I am driving in my car and I am alone. Sunflower seeds lie packed into my left cheek. One by one, I wrestle one from the herd, placing it between my front teeth using my tongue; and then, the left forefinger and thumb rise to remove the shell as my teeth move a fraction of an inch closer together until the shell cracks. I hold the shell in my fingers while my tongue digs out the seed and any remaining salt. I remove the shell--sucked dry of any flavor and discard the fragments into an empty gas station coffee cup that sits in the cup holder. The 16oz cup is about 1/3 full of discarded shell bits. I have an abnormality in my cheek, a sort of pocket or cave where my tender skin has been reshaped by the salt of the seeds and shells.
It's a tactic to stay awake. A way of keeping my concentration sharper. The crunch--a necessary component. The tedious rhythm of a long, solitary drive in counterpoint to the simple circle of seeds to cheek, to teeth, to tongue, to fingers, to discard pile. Salty crunch seems necessary when it's 3 in the morning, when Orion watches over my shoulder, when I've been driving for hours and have hours to go. I am leaving, returning, I don't know which. Hardly any cars to pass or be passed by as I climb the pass out of Seattle and head towards Moscow.
In this part of Washington, the rest stops all have volunteers serving cheap coffee and semi-stale cookies--by donation. Of course, I drink the coffee (one packet of white sugar and 3 foil topped cream containers) and eat the cookies (those no-name vanilla and chocolate sandwich cookies) but they are soft from their exposure to the night air. It is cold. Brisk. Crisp. It's the kind of air that freezes my nostril hairs if I breathe in through my nose--good air.
I think and remember a day in Alaska, the warm body of a Morgan between my thighs and the air freezing my nose--glass sharp shards when I inhale. I wouldn't be able to move much or far or stay warm without Sonja but with her, I am perfect. The dangerous tingle of my skin on cheeks, lips, nose, fingers, perfectly balanced by the safety of her heat. All I have to do is sit on one hand, leaving the reins a bit loose so she can find her own footing on the ice and snow or lean over and bury my face in her main. I love the smell of horse sweat. It's some part fresh alfalfa, sunshine, and animal. I know that when I get off, my jeans damp with her sweat will cool very quickly and become uncomfortable. For now, she and I, we are at peace and enjoying a moment together in the brief winter light.

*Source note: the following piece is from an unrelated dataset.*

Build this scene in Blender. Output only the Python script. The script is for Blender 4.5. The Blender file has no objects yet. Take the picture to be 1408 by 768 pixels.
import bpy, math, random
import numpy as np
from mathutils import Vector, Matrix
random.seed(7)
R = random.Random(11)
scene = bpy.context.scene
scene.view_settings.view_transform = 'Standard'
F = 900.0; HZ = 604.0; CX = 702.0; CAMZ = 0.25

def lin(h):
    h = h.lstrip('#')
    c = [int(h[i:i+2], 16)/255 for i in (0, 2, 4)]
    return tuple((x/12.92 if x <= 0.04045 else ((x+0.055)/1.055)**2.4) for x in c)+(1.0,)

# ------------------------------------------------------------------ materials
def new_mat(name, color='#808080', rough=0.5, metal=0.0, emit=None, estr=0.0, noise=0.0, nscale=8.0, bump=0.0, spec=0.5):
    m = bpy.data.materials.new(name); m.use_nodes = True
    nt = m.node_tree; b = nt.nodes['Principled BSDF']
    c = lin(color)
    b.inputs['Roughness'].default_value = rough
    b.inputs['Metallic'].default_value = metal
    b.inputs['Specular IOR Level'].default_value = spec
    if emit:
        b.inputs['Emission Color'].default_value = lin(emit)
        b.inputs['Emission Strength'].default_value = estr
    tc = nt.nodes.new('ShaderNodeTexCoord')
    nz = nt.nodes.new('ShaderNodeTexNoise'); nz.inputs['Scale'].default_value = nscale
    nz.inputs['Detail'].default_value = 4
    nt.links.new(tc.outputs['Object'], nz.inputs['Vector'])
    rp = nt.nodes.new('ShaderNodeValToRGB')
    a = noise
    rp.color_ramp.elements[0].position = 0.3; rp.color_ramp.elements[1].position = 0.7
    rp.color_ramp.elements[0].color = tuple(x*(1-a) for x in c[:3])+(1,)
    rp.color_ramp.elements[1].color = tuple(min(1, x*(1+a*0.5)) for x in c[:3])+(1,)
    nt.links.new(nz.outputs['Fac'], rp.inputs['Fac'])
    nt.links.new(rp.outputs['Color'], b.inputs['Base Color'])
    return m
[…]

This kind of cold has a sort of smell to it. My smell, her smell somehow missing. The smell of the Birch or the Douglas fir missing. It's almost as the smell of rock salt--dry, separate. As if I could detect the presence of oxygen, nitrogen, chloride. The smell at the rest stop is not the same. It's wetter and laced with exhaust from the many vehicles that cycle through. Something is the same though, a kind of absence of volatile life.
I drive fast, confident in my acuity. Driving lulls my mind into a kind of revery. I think. I see. Images from poems I will write come to me. I think of a friend and the taste of her something like the hallow in my cheek left by the sunflower seeds. I imagine the speech of flaming bushes that line the freeway in Idaho. I think of the man whom I've just left and the man I have to leave in order to explore this new person. I am not in turmoil though. I know that escape is my only salvation. I will lose all the parts of myself that matter if I stay there wrapped in cotton batting. I need change like I need breath.